Reflexão: o Brasil está importando arroz, feijão, trigo, milho,
algodão porque a equipe FHC
massacrou a agricultura nos últimos anos. Agora, com a explosão do real, o país precisa de
grandes safras, para reduzir as
importações, poupando dólares,
e aumentar as exportações, obtendo dólares (sem falar no
combate à inflação). O governo
deveria ter lançado um programa de emergência para a agricultura, para ampliar o plantio
-e, assim, criar empregos, acumular dólares, combater a recessão, aumentar a arrecadação. Mas o governo FHC não
muda, nunca...
Cacau - Em meados de janeiro, uma data histórica: desembarcou, na Bahia, o primeiro
carregamento de cacau, importado da África, matéria-prima
para as fábricas nacionais de
chocolate. Motivo: a produção
brasileira despencou, por falta
de apoio, o que levou os lavradores, sem dinheiro, a não combater pragas, como a "vassoura
de bruxa", que destruíram plantações. Em meados do ano passado, o governo FHC lançou solenemente um programa, destinando R$ 300 milhões à recuperação do setor. Quanto foi liberado, até janeiro? Algo como R$
125. Milhões? Não. Mil.
Reflexão: o presidente do Congresso Nacional, senador Antonio Carlos Magalhães, acredita
que o governo FHC merece
apoio incondicional?
Privilégio - No final de dezembro, o banco estatal BNDES concedeu empréstimo de R$ 220 milhões a um grupo empresarial
que "comprou" uma das ferrovias estatais. Dias antes, esse
grupo havia participado de um
consórcio que "comprou" a Fepasa, a estatal paulista, para
pagar em 30 anos, com prestações trimestrais de R$ 116 mil
(mil, mesmo). A "entrada", paga à vista, foi de 20% do preço,
ou míseros R$ 60 milhões. Esse
grupo empresarial, portanto,
desembolsou a parte que lhe cabia, ou 10%, isto é, R$ 6 milhões.

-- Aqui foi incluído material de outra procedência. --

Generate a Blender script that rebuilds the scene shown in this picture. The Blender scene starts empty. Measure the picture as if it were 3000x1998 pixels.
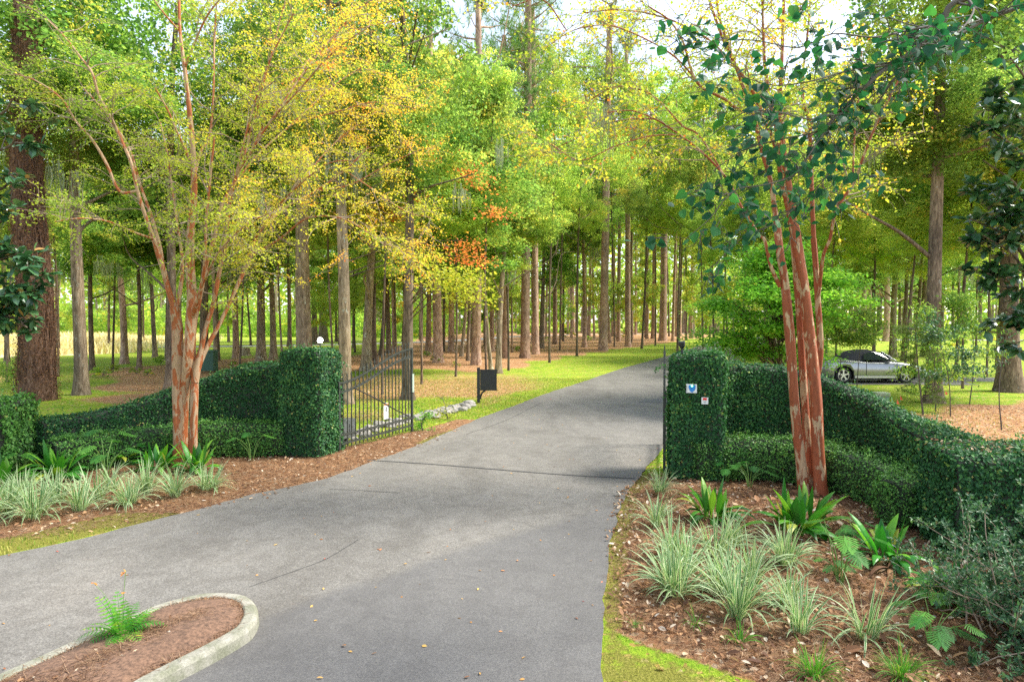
import bpy, bmesh, math, random
import numpy as np
from mathutils import Vector, Matrix
R = math.radians
sc = bpy.context.scene
C = sc.collection
# ------------------------------------------------------------------ camera, sky, sun, exposure
H, F, CX, CY = 2.7, 2000.0, 1500.0, 999.0          # photograph is 3000 px wide
PITCH = math.atan(59/2000)
cam = bpy.data.objects.new('camera', bpy.data.cameras.new('camera')); C.objects.link(cam)
cam.location = (0, 0, H); cam.rotation_euler = (R(90)-PITCH, 0, 0)
cam.data.sensor_width = 36; cam.data.lens = 24; cam.data.clip_end = 2000; cam.data.clip_start = .05
sc.camera = cam
w = bpy.data.worlds.new("World"); sc.world = w; w.use_nodes = True
SUN_EL, SUN_AZ = R(50), R(84)                        # azimuth clockwise from +Y (forward)
nt = w.node_tree; bg = nt.nodes['Background']
sky = nt.nodes.new('ShaderNodeTexSky'); sky.sky_type = 'NISHITA'; sky.sun_disc = False
sky.sun_elevation = SUN_EL; sky.sun_rotation = SUN_AZ; sky.dust_density = 1.0; sky.air_density = 1.0; sky.ozone_density = 1.5
hsv = nt.nodes.new('ShaderNodeHueSaturation'); hsv.inputs['Saturation'].default_value = .58
nt.links.new(sky.outputs[0], hsv.inputs['Color']); nt.links.new(hsv.outputs[0], bg.inputs[0]); bg.inputs[1].default_value = 0.11
sd = bpy.data.lights.new('sun', 'SUN'); sd.energy = 2.05; sd.angle = R(18); sd.color = (1, .95, .86)
so = bpy.data.objects.new('sun', sd); C.objects.link(so)
sdir = Vector((math.sin(SUN_AZ)*math.cos(SUN_EL), math.cos(SUN_AZ)*math.cos(SUN_EL), math.sin(SUN_EL)))
so.rotation_euler = (-sdir).to_track_quat('-Z', 'Y').to_euler(); so.location = (20, 20, 40)
sc.view_settings.view_transform = 'Standard'; sc.view_settings.look = 'None'
sc.view_settings.exposure = 2.0; sc.view_settings.gamma = 1
cy = sc.cycles
cy.max_bounces = 14; cy.diffuse_bounces = 10; cy.glossy_bounces = 2; cy.transmission_bounces = 10; cy.transparent_max_bounces = 8
cy.use_denoising = False; cy.caustics_reflective = False; cy.caustics_refractive = False

def ray(u, v):
    x, z = (u-CX)/F, -(v-CY)/F
    return np.array([x, math.cos(PITCH)+z*math.sin(PITCH), z*math.cos(PITCH)-math.sin(PITCH)])
def P(u, v, Y):                                      # photo pixel seen at forward distance Y
    d = ray(u, v); return np.array([0, 0, H]) + d*(Y/d[1])
def G(u, v, z=0.):                                   # photo pixel on the plane of height z
    d = ray(u, v); return np.array([0, 0, H]) + d*((z-H)/d[2])
A = lambda *a: np.array(a, dtype=float)
RNG = np.random.default_rng

# ------------------------------------------------------------------ objects
def thing(name, label, cat, loc=(0,0,0), rz=0, group=None):
    o = bpy.data.objects.new(name, None); C.objects.link(o); o.location = tuple(loc); o.rotation_euler = (0,0,rz)
    o.empty_display_size = .2
    return tag(o, label, cat, group)
def tag(o, label=None, cat=None, group=None, kind=None):
    if label: o['label'] = label
    if cat: o['category'] = cat
    if group: o['group'] = group
    if kind: o['kind'] = kind
    return o
def link(name, me, parent=None, loc=None, rot=None, scale=None):
    o = bpy.data.objects.new(name, me); C.objects.link(o)
    if parent: o.parent = parent
    if loc is not None: o.location = tuple(loc)
    if rot is not None: o.rotation_euler = tuple(rot)
    if scale is not None: o.scale = tuple(scale)
    return o
class MB:                                            # numpy mesh builder
    def __init__(s): s.v=[]; s.f=[]; s.m=[]; s.a=[]; s.n=0
    def add(s, v, f, mat=0, tint=.5):
        v = np.asarray(v, float).reshape(-1,3); f = np.asarray(f, int)
        if len(v)==0 or len(f)==0: return s
        s.v.append(v); s.f.append(f+s.n); s.n += len(v)
        s.m.append(np.full(len(f), mat) if np.isscalar(mat) else np.asarray(mat))
        s.a.append(np.full(len(v), tint) if np.isscalar(tint) else np.asarray(tint, float))
        return s
    def mesh(s, name, mats, smooth=False, origin=None):
        me = bpy.data.meshes.new(name)
        if not s.v:
            for m in mats: me.materials.append(m)
            return me
        v = np.concatenate(s.v); a = np.concatenate(s.a)
        if origin is not None: v = v - np.asarray(origin, float)
        tot = np.concatenate([np.full(len(f), f.shape[1]) for f in s.f]); li = np.concatenate([f.ravel() for f in s.f])
        st = np.concatenate([[0], np.cumsum(tot)[:-1]])
        me.vertices.add(len(v)); me.vertices.foreach_set('co', v.astype(np.float32).ravel())
        me.loops.add(len(li)); me.loops.foreach_set('vertex_index', li.astype(np.int32))
        me.polygons.add(len(tot)); me.polygons.foreach_set('loop_start', st.astype(np.int32)); me.polygons.foreach_set('loop_total', tot.astype(np.int32))
        me.polygons.foreach_set('material_index', np.concatenate(s.m).astype(np.int32))
        me.polygons.foreach_set('use_smooth', np.full(len(tot), smooth))
        at = me.attributes.new('tint', 'FLOAT', 'POINT'); at.data.foreach_set('value', a.astype(np.float32))
        for m in mats: me.materials.append(m)
        me.update(calc_edges=True)
        return me
    def obj(s, name, mats, parent=None, smooth=False, origin=None, **k):
        if not isinstance(mats, (list, tuple)): mats = [mats]
        return link(name, s.mesh(name, mats, smooth, origin), parent, **k)
def norm(a): return a/np.maximum(np.linalg.norm(a, axis=-1, keepdims=True), 1e-9)
def spline(pts, n=8):                                # catmull-rom through rows of any width
    p = np.asarray(pts, float); p = np.vstack([2*p[0]-p[1], p, 2*p[-1]-p[-2]])
    out = []
    for i in range(1, len(p)-2):
        t = np.linspace(0, 1, n, endpoint=False)[:,None]
        a,b,c,d = p[i-1],p[i],p[i+1],p[i+2]
        out.append(.5*((2*b)+(c-a)*t+(2*a-5*b+4*c-d)*t**2+(3*b-a-3*c+d)*t**3))
    out.append(p[-2][None]); return np.vstack(out)
def tube(mb, path, rad, seg=8, mat=0, tint=.5, cap=True, lump=0, rng=None):
    p = np.asarray(path, float); n = len(p); rad = np.broadcast_to(np.asarray(rad, float), (n,))
    t = norm(np.gradient(p, axis=0)); ref = A(1,0,0) if abs(t[0][0])<.8 else A(0,1,0)
    us = []; u = ref-t[0]*np.dot(ref,t[0])
    for i in range(n):
        u = u-t[i]*np.dot(u,t[i]); u = u/max(np.linalg.norm(u),1e-9); us.append(u)
    us = np.array(us); vs = np.cross(t, us)
    th = np.linspace(0, 2*np.pi, seg, endpoint=False)
    rr = np.repeat(rad[:,None], seg, 1)
    if lump and rng is not None:
        ph = rng.uniform(0,6.28,3); k = np.arange(n)[:,None]*.35
        rr = rr*(1+lump*(np.sin(th*3+ph[0]+k*.3)+.6*np.sin(th*5+ph[1]-k*.5)+.5*np.sin(th*2+ph[2]+k)))
    v = p[:,None]+rr[...,None]*(np.cos(th)[None,:,None]*us[:,None]+np.sin(th)[None,:,None]*vs[:,None])
    v = v.reshape(-1,3); i = np.arange(n-1)[:,None]*seg; j = np.arange(seg)[None]; j2 = (j+1)%seg
    f = np.stack([i+j, i+j2, i+seg+j2, i+seg+j], -1).reshape(-1,4)
    mb.add(v, f, mat, tint)
    if cap and seg<=16: mb.add(v[-seg:], [list(range(seg))], mat, tint)
def box(mb, lo, hi, mat=0, tint=.5, M=None):
    x0,y0,z0 = lo; x1,y1,z1 = hi
    v = A([x0,y0,z0],[x1,y0,z0],[x1,y1,z0],[x0,y1,z0],[x0,y0,z1],[x1,y0,z1],[x1,y1,z1],[x0,y1,z1])
    if M is not None: v = np.array([M@Vector(q) for q in v])
    mb.add(v, [[0,3,2,1],[4,5,6,7],[0,1,5,4],[1,2,6,5],[2,3,7,6],[3,0,4,7]], mat, tint)
def bevelbox(name, size, mat, parent, loc=(0,0,0), bev=.01, rot=(0,0,0), seg=2):
    bm = bmesh.new(); bmesh.ops.create_cube(bm, size=1)
    for v in bm.verts: v.co = Vector((v.co.x*size[0], v.co.y*size[1], v.co.z*size[2]))
    bmesh.ops.bevel(bm, geom=bm.edges[:], offset=bev, segments=seg, profile=.7, affect='EDGES')
    me = bpy.data.meshes.new(name); bm.to_mesh(me); bm.free(); me.materials.append(mat)
    return link(name, me, parent, loc, rot)
def scatter(mb, tmpl, pos, axis, nrm, size, mat=0, tint=.5, wid=1.0):
    """copies of a small leaf shape: x along axis, y across, z along nrm"""
    tv, tf, tm = tmpl; n = len(pos)
    if n == 0: return
    a = norm(axis); b = norm(np.cross(nrm, a)); c = np.cross(a, b)
    s = np.broadcast_to(np.asarray(size, float), (n,)); wd = np.broadcast_to(np.asarray(wid, float), (n,))
    v = pos[:,None]+s[:,None,None]*(tv[None,:,0:1]*a[:,None]+(tv[None,:,1:2]*wd[:,None,None])*b[:,None]+tv[None,:,2:3]*c[:,None])
    k = len(tv); ti = np.repeat(np.broadcast_to(np.asarray(tint, float), (n,)), k)
    base = (np.arange(n)*k)[:,None,None]
    for w_ in sorted({len(f) for f in tf}):
        idx = [i for i, f in enumerate(tf) if len(f)==w_]
        ff = (np.array([tf[i] for i in idx])[None]+base).reshape(-1, w_)
        mm = np.tile(np.array([tm[i] for i in idx])+mat, n)
        if w_ == sorted({len(f) for f in tf})[0]: mb.add(v.reshape(-1,3), ff, mm, ti); off = mb.n-n*k
        else: mb.f.append(ff+off); mb.m.append(mm)
DIAMOND = (A([0,0,0],[.45,-.3,.07],[1,0,-.05],[.45,.3,.07]), [[0,1,2,3]], [0])
def heart():
    o = [(0,0),(-.06,.22),(.1,.42),(.35,.45),(.62,.3),(.85,.12),(1,0)]
    v = [(x,y,-.25*abs(y)) for x,y in o]+[(x,-y,-.25*abs(y)) for x,y in o[1:-1]]+[(.35,0,.03)]
    n = len(v)-1; f = [[n,i+1,i] for i in range(6)]+[[n,i,i+1] for i in range(7,11)]+[[n,0,7],[n,11,6]]
    return (np.array(v, float), f, [0]*len(f))
HEART = heart()
LANCE = (A([0,0,0],[.3,-.17,.05],[.7,-.15,.03],[1,0,-.08],[.7,.15,.03],[.3,.17,.05],[.5,0,-.02]), [[0,1,6],[1,2,6],[2,3,6],[3,4,6],[4,5,6],[5,0,6]], [0]*6)
SNOISE = [(np.array(k), p) for k, p in [((1.1,.7,.9),.3),((-.8,1.3,.5),1.9),((.4,-1.1,1.7),4.2),((1.9,.3,-1.2),2.6)]]
def vn(p, s):                                        # cheap smooth noise, about -1..1
    return sum(np.sin(p@(k*s)+ph) for k, ph in SNOISE)/2.4
def rdir(rng, n): return norm(rng.normal(size=(n,3)))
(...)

Quer dizer: privatização do governo FHC é sempre assim: o
grupo "comprador" finge que
paga ninharias como essa de R$
6 milhões e, dias depois, recebe
fortunas como esses R$ 220 milhões do BNDES.
Reflexão: o governo FHC, no
falso "ajuste fiscal", corta R$
250 milhões para a compra de
sementes -que, além disso, seriam devolvidos em poucos meses, após a nova colheita. E dá
R$ 220 milhões a um único grupo empresarial. A juros baixíssimos, especiais. E a longuíssimo
prazo.
Exportações - O BNDES faz financiamentos a grandes grupos
exportadores, com taxas de juro
iguais às do mercado mundial.
Quem paga a diferença em relação aos juros cobrados no mercado brasileiro? O Tesouro. O
governo. Subsídios para grandes
grupos. Agora, o governo anuncia "apoio" especial para estimular pequenas e médias empresas a exportar. Quais as taxas de juro? TR mais 12% ao
ano. Juros escorchantes. Impossível concorrer lá fora.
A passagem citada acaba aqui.